ハンガリー、ポーランド等の連合軍がオスマントルコと戦った1444年のバルナの戦いには、ヴラド2世の長子ミルチャが参加したが惨敗で、ヴラド2世とミルチャは指揮したハンガリー摂政ヤーノシュ・フニャディを非難したが、これを根に持ったのか、フニャディは、1447年にワラキアの貴族たちを煽動し、ヴラド2世とミルチャを殺害させ、ダネシュティ家を君主に戻した。

これに対して、ワラキアがハンガリーの支配下に入ることを恐れたオスマントルコは、ワラキアに侵攻してヴラドを君主の座につけた。しかし、まもなくフニャディのハンガリー軍が侵攻して、ヴラドは追放される。一旦、モルドヴァに亡命したものの、やがてハンガリーに行ってフニャディと和解した。1453年にオスマントルコがコンスタンティノープルを陥落させたため、ハンガリーの危機感が強まったからであろう。1456年にワラキアに戻り、ダネシュティ家の対立君主を倒して、本格的に君主として治世を始める。

この時期に対オスマン戦争を行うと共に、反対派貴族の大粛清を行い、トルコ兵や貴族を大量に串刺しの刑にしたことで、その名が知られるようになった。1459年にメフメト2世が貢納金(ジズヤ=人頭税)を求めてくるとこれを拒否し、本格的なトルコの侵攻を招いたが、ヴラドは奇襲や夜襲で良くこれに抵抗したため、メフメト2世はラドウをワラキアのベイ(トルコにおける将軍・君侯)に任命してヴラドに対抗させた。

ヴラドの善戦はローマ教皇やベネチア、ジェノヴァには高く評価されたが、ハンガリーの新王マチアス・コルウス(フニャディの子)からは警戒されていた。相次ぐ戦いで疲弊したヴラドは、1462年にハンガリーへ行きマチアスに援助を頼んだが、マチアスはヴラドをトルコへの内通の容疑で逮捕し、以降、12年間幽閉する。証拠であるトルコへの手紙はマチアスの偽造だとも言われるが、大国に挟まれた小君主として両天秤をかけた可能性は充分にある*4。

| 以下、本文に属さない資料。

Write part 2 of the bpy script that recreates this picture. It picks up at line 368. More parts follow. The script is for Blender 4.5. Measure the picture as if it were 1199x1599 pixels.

*4 オスマントルコと戦うのが善で、それに協力するのは悪とするのは、十字軍を掲げるカトリックや近代的なナショナリズム的観点であり、正教徒の1君主としては自分や臣下の安全や利益になる方と組むのが当然で、ハンガリーとトルコのどちらがよりマシかの問題である。

ラドウが死んだ翌年の1476年にハンガリーの支援を受けて再度、ワラキアに返り咲くが、わずか2ヶ月で反対派の貴族たちに暗殺される(あるいは敗死)。

既に彼の生きているころから、彼の串刺しは有名で、文章や挿絵が作られたらしい。1463年に神聖ローマ皇帝フリードリヒ3世の宮廷で、狂人ワラキアのドラキュラという詩が詠まれたそうだ。ただ、これらの悪評は主にドイツに出回っており、マチアス・コルウスが意図的に宣伝したものとの見方もある*5。

*5 彼が王の血統ではないのに王に就けたのは、父と共に、対トルコ戦を評価されてのことで、その点ではヴラドとライバルとも言える。

この辺の血まみれ的評判を元に、後にアイルランド人作家のブラム・ストーカが、ハンガリーの流血女伯爵エリザベート・バートリーと合わせ、アイルランドとスラブの吸血鬼伝説に結びつけて、吸血鬼ドラキュラを作り出したのだろう。

ドラキュラ作品の経典と言える「吸血鬼ドラキュラ」では、セーケイ人*5のトランシルバニアの伯爵とされており、名前のドラキュラ以外の類似点はないが、弟に裏切られたと述べる部分があり、この点がヴラドと一致している*6。イスラム教徒のオスマントルコと戦って、ローマ教皇から称賛されたヴラドが神に敵対する存在である吸血鬼とされたことは皮肉な話である。

*5 現代ではハンガリー人に同化している。
*6 歴史上、弟と抗争した王侯貴族は星の数ほどいるが。